Perché la scuola deve organizzare
i recuperi per ragazzi con insufficienze?

da Tuttoscuola, 3.5.2010

C'era una volta l'esame di riparazione. Si parlava allora di rimandati ad ottobre, perché la scuola riprendeva le lezioni in quel mese, anziché a settembre come avvenne dopo.

Gli studenti che non riuscivano a conseguire le sufficienze in tutte le discipline di studio dovevano rimediare in proprio, ricorrendo spesso a lezioni private.

Poi venne il ministro D'Onofrio che abrogò (1994) l'esame di riparazione, ma obbligò le scuole a provvedere al recupero delle insufficienze con corsi interni a favore degli studenti con carenze negli apprendimenti. Fu un parziale stop alle lezioni private, ma da quel momento l'onere del recupero, sotto forma di incentivi e compensi accessori per gli insegnanti, passò sulle spalle dell'Amministrazione scolastica.

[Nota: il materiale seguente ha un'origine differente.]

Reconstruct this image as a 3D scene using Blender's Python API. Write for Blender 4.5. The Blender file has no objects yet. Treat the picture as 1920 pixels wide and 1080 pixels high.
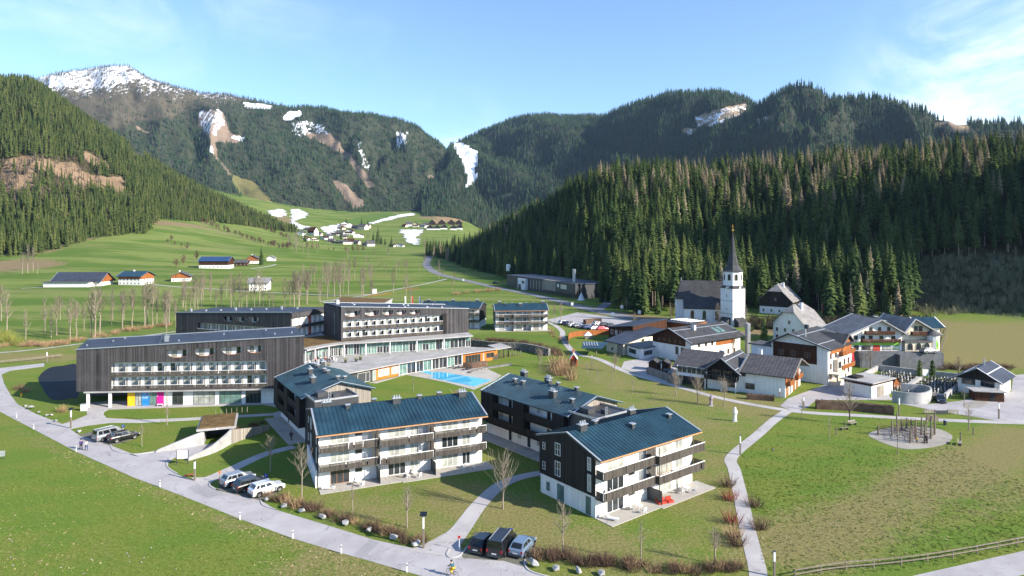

Ma non bastava. E il compenso era una miseria.

Venne poi il ministro Fioroni che ripristinò, sotto mentite spoglie, l'esame di riparazione, prevedendo per gli studenti delle superiori con carenze formative in alcune discipline di studio la sospensione dello scrutinio finale e l'organizzazione di corsi di recupero da parte della scuola con compensi (50 euro all'ora) da erogare ai docenti preparatori interni od esterni.

E lo Stato stanziò milioni (quest'anno saranno 50) per rimediare alle insufficienze degli studenti.

In questo modo si erano ottenuti due risultati: i costi delle famiglie per le lezioni private erano passati a carico dello Stato, e invece dei preparatori privati nascosti dalla clandestinità con compensi in nero, veniva data visibilità e trasparenza al recupero.

Restano alcune domande (forse un po' provocatorie). Perché dopo 200 giorni di scuola e di frequenza normale delle lezioni, gli istituti devono farsi carico dei risultati negativi dei loro studenti? È una ammissione di colpa per il mancato risultato conseguito? L'anno scolastico è troppo breve? Perché per i ragazzi delle medie lo scrutinio finale, invece, è senza appello?